The 10 Worst Places To Be Stuck Without a Book
If you are a reader (and if you’re here, that’s a safe assumption to make), there aren’t many places to which you travel without a book in hand, or at least in your bag or man-purse. Sure, the odds of having a chance to read in the grocery store are slim to none, but as a reader you want to be ready should the opportunity to get a page or 7 in present itself in between ordering deli meats and cheeses. That said, there are some places where it’s worse to be without reading materials than others. An escalator? You probably won’t need your book, you devil-may-care thrill-seeker, you. But that long line to buy Phish tickets (…for a friend…) would be moving a whole lot faster if you had your book with you. Here are 10 places where you absolutely don’t want to be stuck without a book:
1. Outer space
Oh sure, the stars are awesome and there’s that whole “lack of gravity” thing to contend with, but I’m sure even orbiting the earth, boredom strikes. After all, there are only so many times you can record videos of yourself covering “Space Oddity” a la David Bowie. ( I lied—there aren’t enough remotely enough times you can do that.)
2. The bathroom
There is not one thing more boring than going to the bathroom. If I stopped and tried to figure out how much time the average person spends in the bathroom it would break my heart. UNLESS that time was put to good use. Stock your bathroom with giant novels (War and Peace, The Golden Bowl, etc.), and though it may take thousands of visits, you will eventually be the most well-read person on the planet. Also the grossest.
3. The subway
I used to spend my time on the subway drowning out the sounds of urban life with my headphones jammed painfully into my ears. After the first (or eighth) time I missed my subway stop, I went back to reading on the train.
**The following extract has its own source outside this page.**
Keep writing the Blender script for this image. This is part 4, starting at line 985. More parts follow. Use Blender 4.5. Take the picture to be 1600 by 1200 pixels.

A train ride without a book is like a movie without popcorn—also, books don’t get your fingers greasy. If they do, then you’re doing it wrong.
4. Camping
It is a little-known fact that nothing is more appealing to a rapacious and frenzied bear than a person who does not read. Doing the crossword puzzle doesn’t count. Sure, your friends may laugh at your complete inability to put up a tent, but you’ll be the one laughing when all of your friends are bear-food. I mean, hopefully you’ll keep the titters to a minimum. Because of how, uh, all your friends died? I’ll be real. This one has gotten away from me…and yet I stand by it.
5. The doctor’s office
Sometimes doctors like to test your ability to handle stress by leaving you waiting in their (aptly named) waiting rooms for upwards of 37 years. Show them that there’s life in the old girl yet: bring a book and the time is sure to fly by! Leave a book at home and enjoy passing the time by watching how the dust settles over your head and shoulders.
6. A restaurant
This is ideal if you’re dining alone. There is, to my mind, no more winning combination than the taking in of a new book and the taking in of mozzarella sticks. But if you try to read while out with friends, you might alienate them. Which you really can’t afford to do at this point. Since most of your friends have been eaten by bears.
7. A bank robbery
If it’s your first time robbing a bank, you don’t want to be without a book. This way, when people are all “stop, thief!” you can simply bop them over the head with The Poisonwood Bible. They will probably also start calling you the Bookworm Bandit, which is, I think we can all agree, the best.
8. Jurassic Park
Because let’s be real: you’ve never really been THAT into dinosaurs, right? But the camp-dramatic antics of the gang from Pretty Little Liars? That’s something you can really freak out about.
9. Speed dating
Works as a both a prop, proving your intelligence, and as a disincentive to those who might think two minutes of small talk has made excessive (or any) hand-holding their right. De-nied, weirdo.
10. A nudist beach
If you show up at a nudist beach without a book, you’re going to wind up looking like a sunburned pervert. Bring one with you, and you’re just another lover of the way the air feels tickling your belly button, not at all interested in gawking at fellow nudies because you’ve got the new Liane Moriarty to read.
Where are you most desperate for a book to keep you company?